On Xiaohongshu, the content formats with the strongest commercial impact are: detailed product reviews combining text and multiple images (typically six to nine images per post); unboxing-style content that emphasises the physical experience of the product; comparison posts that contextualise the product against category alternatives; and lifestyle posts showing how the product fits a specific daily routine or aspiration. The platform rewards detailed, specific, and personal-feeling content. Generic brand promotion performs poorly. Chinese-language content that reads like authentic user experience consistently outperforms translated brand copy.
On Douyin, the most effective content formats for imported consumer goods are demonstration-led short video (fifteen to sixty seconds showing the product in use), reaction and taste-test content for food and beverage, and livestream commerce where the presenter can answer questions in real time and build purchasing urgency through limited-time offers. The algorithm favours completion rate - videos that users watch to the end - which means the hook in the first two to three seconds is commercially critical. A video that does not capture attention immediately is typically buried regardless of content quality in the remainder.

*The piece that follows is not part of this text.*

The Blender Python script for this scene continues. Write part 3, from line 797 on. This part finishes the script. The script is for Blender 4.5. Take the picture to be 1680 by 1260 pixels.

Managing these platforms without an in-house China team
For most NZ and AU exporters at early to mid-stage market development, managing Chinese social media platforms in-house is not practical. The language requirements, platform expertise, content production capability, and day-to-day campaign management all sit more naturally with a Chinese-speaking agency or in-market partner.
The exporter's role in this arrangement is not passive, however. The exporter needs to provide brand direction, approve content that will carry the brand name in Chinese, and maintain oversight of how the product is being positioned and claimed. The risk of full delegation without oversight is that brand messaging in Chinese drifts from what the exporter has defined. A distributor or agency optimising for short-term conversion may make claims or use positioning that creates regulatory exposure or long-term brand problems that the exporter has not agreed to.
The practical approach is to establish clear Chinese-language brand guidelines - what the product can and cannot claim, how it should be positioned, which images and visual assets represent the brand correctly - and to review a sample of published content regularly. This does not require managing every post. It requires enough oversight to identify when something is off and to correct it before it becomes a pattern.
Evaluating a platform management agency
The market for Chinese social media management agencies is large and highly variable in quality. For NZ and AU exporters assessing an agency's capabilities, useful indicators include: demonstrable experience in the specific product category (not just social media management generally); real performance data from comparable clients (actual conversion and sell-through data, not just follower growth or impression counts); a clear view of which platform and format mix suits the product's specific commercial situation at this stage; and a reporting structure that gives the exporter genuine visibility into what is being spent and what is being produced on their behalf.
Agencies that promise rapid results at low cost across multiple platforms simultaneously are typically indicating the opposite of what they claim. Effective platform management in China is operationally intensive, and the cost of doing it properly reflects that. The cost of doing it poorly is not simply wasted budget - it can be brand positioning damage that takes significantly longer to repair than the campaign took to run.